Eh. Probably not that plausible, but it was fun :).
 
Let's keep in mind that it's traditionally been the Japanese government unwilling to pay for a large military no matter how much the US government has pushed them. The "no rearming" bit didn't last for very long.).

? We wrote it into their constitution that they aren't allowed more than a defensive military - it seems weird to blame it on them.

If the Soviets had somehow been way, way more dangerous in the East then we would have rearmed Japan. This would require a serious POD, since the Soviets were no threat at all to our hegemony in the Pacific.
 
The reason Japan was never allowed to rearm to the degree of Germany is that it faced much less threat of invasion. I could see Japanese rearmament being possible only if Soviet dominance in East Asia were much more successful at the end of WWII, i.e. Soviet partition of Japan. This scenario would result from a later date of Japanese surrender. This would also mean all of Korea would probably be united under a Communist regime.
 
Basically Japan needs a different '47 Constitution, a weaker antimilitarist domestic movement, and a major external threat that the Americans want/need to counter.

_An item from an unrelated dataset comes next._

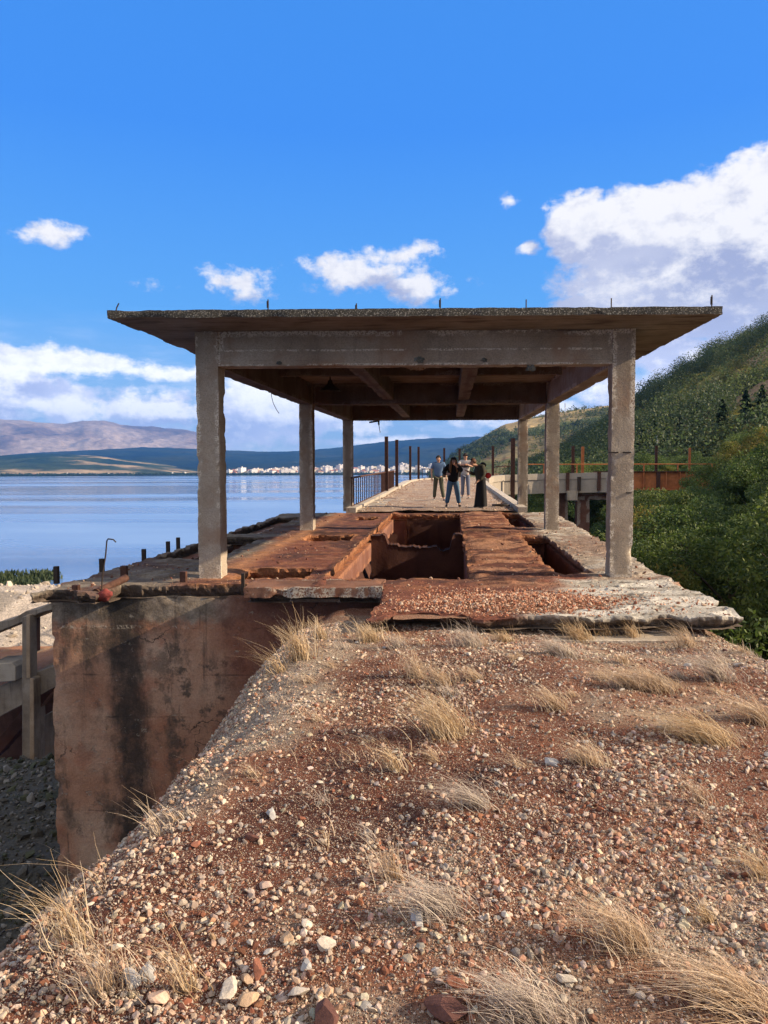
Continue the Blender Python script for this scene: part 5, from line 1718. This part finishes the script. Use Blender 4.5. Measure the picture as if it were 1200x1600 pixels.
for (px, py, h, rad, n, lx, ly, kd, lab) in TUFTS:
    x, y = on_ground(min(px, 1190), min(py, 1592))
    h *= 1.25 if y > 4 else 1.0; n = int(n * .55)
    rr = rad * np.abs(r5.normal(0, .55, n)); an = r5.uniform(0, 6.283, n)
    bx = x + rr * np.cos(an) * 1.15; by = y + rr * np.sin(an) * .8
    wd = (.0024 + .0006 * y) * r5.uniform(.7, 1.3, n)
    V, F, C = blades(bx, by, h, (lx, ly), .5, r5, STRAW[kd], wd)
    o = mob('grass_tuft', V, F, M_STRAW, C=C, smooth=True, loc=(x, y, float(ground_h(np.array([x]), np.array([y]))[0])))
    if px == 545: o.name = 'dry_grass'; tag(o, lab, 'grass', kind='stuff')
    else: tag(o, lab, 'grass tuft', 'dry grass tufts on the embankment')
for k in range(46):
    x = r5.uniform(-1.4, 2.8); y = 2.2 + r5.uniform() ** .7 * 5.0
    n = int(r5.integers(25, 90)); rr = .07 * np.abs(r5.normal(0, .6, n)); an = r5.uniform(0, 6.283, n)
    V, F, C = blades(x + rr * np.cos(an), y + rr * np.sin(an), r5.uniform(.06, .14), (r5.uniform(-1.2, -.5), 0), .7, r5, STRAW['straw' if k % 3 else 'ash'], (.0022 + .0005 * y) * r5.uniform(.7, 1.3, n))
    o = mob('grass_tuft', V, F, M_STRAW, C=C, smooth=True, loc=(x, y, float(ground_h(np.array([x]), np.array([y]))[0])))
    tag(o, 'small pale wisp of dry grass between the stones', 'grass tuft', 'small dry grass wisps on the embankment')
N = 5200
bx = r5.uniform(-1.9, 3.1, N); by = 1.6 + r5.uniform(0, 1, N) ** .8 * 6
kk = fb2(bx, by, 1.3, 3, 701) > -.02; bx, by = bx[kk], by[kk]
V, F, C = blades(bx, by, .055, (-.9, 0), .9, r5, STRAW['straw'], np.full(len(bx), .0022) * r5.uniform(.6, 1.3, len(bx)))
tag(mob('dry_grass', V, F, M_STRAW, C=C, smooth=True), 'short dry wisps of grass between the stones of the embankment', 'grass', kind='stuff')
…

? We wrote it into their constitution that they aren't allowed more than a defensive military - it seems weird to blame it on them.

Article 9. That's why Japan lacks any aircraft carriers. Technically they're not allowed to have any military, but heavy US encouragement and liberal interpretations resulted in the Self-Defense Forces being created in 1954 (although, again, technically they're staffed entirely by civilians).

However, you misunderstand me. The Japanese historically restrict their military spending to 1% of GDP or less, regardless of any other factor. Despite that they retain the fifth largest military budget in the world[1]. (Because of cultural reasons their military is also chronically undermanned.)

Expanding that budget to a United Kingdom like 2.5% of GDP as well as either exporting arms or buying from non-Japanese corporations would result in a very large and capable military, the second largest in the world and only marginally behind the United States in capability and quality overall (primarily in high end stealth items, large nuclear powered carriers & submarines, and the size of their ground force), but with an edge in certain areas—mostly electronics.


[1] Indigenous Japanese equipment has a per unit cost of 3-10 times that of Western military equipment (Russian equipment is 30% lower than Western in costs) for a variety of reasons. This inflates their military cost quite a lot in certain areas.

In adjusted terms this means Japanese military spending is roughly similar to Taiwan or South Korea.
 
Just talking what-if, Japan would be a superpower by now. Their military production would further boost their economy, putting it on perhaps US levels. China gets majorly screwed, because Japan would become the economic hegemony of East Asia, with a military to back it up. And this is assuming they don't have nukes.
 
Japan will only be able to compete with China for a while, because it has only 1/10th the population.
 
Japan will only be able to compete with China for a while, because it has only 1/10th the population.

I'm not sure what this has to do with a Japanese military starting in the '40s coupled with cultural reforms and American occupation to allow that.

Anyway, if one were to carve up China in the late '40s, have Japan seize Taiwan, the Brits force indefinite control of Hong Kong, etc… China certainly wouldn't be competing for any economic prizes.